- _Task description_
Stop after the line with "COL = scene.collection": repeat exactly every line before it, beginning with the first, and that line itself.

Data section start

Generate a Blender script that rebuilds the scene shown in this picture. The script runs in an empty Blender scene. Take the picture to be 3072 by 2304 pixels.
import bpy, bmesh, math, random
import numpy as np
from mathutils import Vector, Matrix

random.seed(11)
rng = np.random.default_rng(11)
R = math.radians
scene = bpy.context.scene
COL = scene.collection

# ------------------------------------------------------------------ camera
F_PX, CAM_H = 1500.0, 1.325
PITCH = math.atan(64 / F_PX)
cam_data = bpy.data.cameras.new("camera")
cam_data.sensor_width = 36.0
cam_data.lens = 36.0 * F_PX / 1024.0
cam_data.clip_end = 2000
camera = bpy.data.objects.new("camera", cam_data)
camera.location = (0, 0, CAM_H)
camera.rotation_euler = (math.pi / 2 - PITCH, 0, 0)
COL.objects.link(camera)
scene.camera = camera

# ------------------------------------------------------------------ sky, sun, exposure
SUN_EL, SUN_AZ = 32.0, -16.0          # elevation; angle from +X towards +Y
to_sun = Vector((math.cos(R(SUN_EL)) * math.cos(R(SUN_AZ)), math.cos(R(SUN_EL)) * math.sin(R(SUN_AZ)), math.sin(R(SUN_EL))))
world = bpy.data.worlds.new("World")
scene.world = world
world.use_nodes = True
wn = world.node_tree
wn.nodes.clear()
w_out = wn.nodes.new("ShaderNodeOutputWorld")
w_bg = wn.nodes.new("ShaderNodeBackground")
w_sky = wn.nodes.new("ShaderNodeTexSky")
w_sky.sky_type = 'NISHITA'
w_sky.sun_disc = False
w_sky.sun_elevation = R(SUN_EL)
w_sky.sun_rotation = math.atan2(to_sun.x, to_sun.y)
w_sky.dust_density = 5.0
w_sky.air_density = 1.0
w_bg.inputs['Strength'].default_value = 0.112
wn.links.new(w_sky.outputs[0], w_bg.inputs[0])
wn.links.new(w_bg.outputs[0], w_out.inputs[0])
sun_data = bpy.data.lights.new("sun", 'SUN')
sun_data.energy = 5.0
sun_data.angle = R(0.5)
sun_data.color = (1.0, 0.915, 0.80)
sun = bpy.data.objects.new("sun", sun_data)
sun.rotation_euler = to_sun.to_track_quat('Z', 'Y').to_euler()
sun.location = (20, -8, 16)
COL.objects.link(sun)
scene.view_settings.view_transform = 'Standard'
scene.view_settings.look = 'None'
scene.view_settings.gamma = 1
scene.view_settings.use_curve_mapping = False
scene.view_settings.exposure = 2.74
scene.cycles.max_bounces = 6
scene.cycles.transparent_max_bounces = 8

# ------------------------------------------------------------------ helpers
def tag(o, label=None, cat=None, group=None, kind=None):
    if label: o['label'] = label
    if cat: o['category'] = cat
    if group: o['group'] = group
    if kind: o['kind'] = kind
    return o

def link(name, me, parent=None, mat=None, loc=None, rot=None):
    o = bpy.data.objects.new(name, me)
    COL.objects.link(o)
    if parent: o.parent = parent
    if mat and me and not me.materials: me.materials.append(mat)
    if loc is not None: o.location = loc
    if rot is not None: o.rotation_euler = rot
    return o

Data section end

- _Final answer_
Generate a Blender script that rebuilds the scene shown in this picture. The script runs in an empty Blender scene. Take the picture to be 3072 by 2304 pixels.
import bpy, bmesh, math, random
import numpy as np
from mathutils import Vector, Matrix

random.seed(11)
rng = np.random.default_rng(11)
R = math.radians
scene = bpy.context.scene
COL = scene.collection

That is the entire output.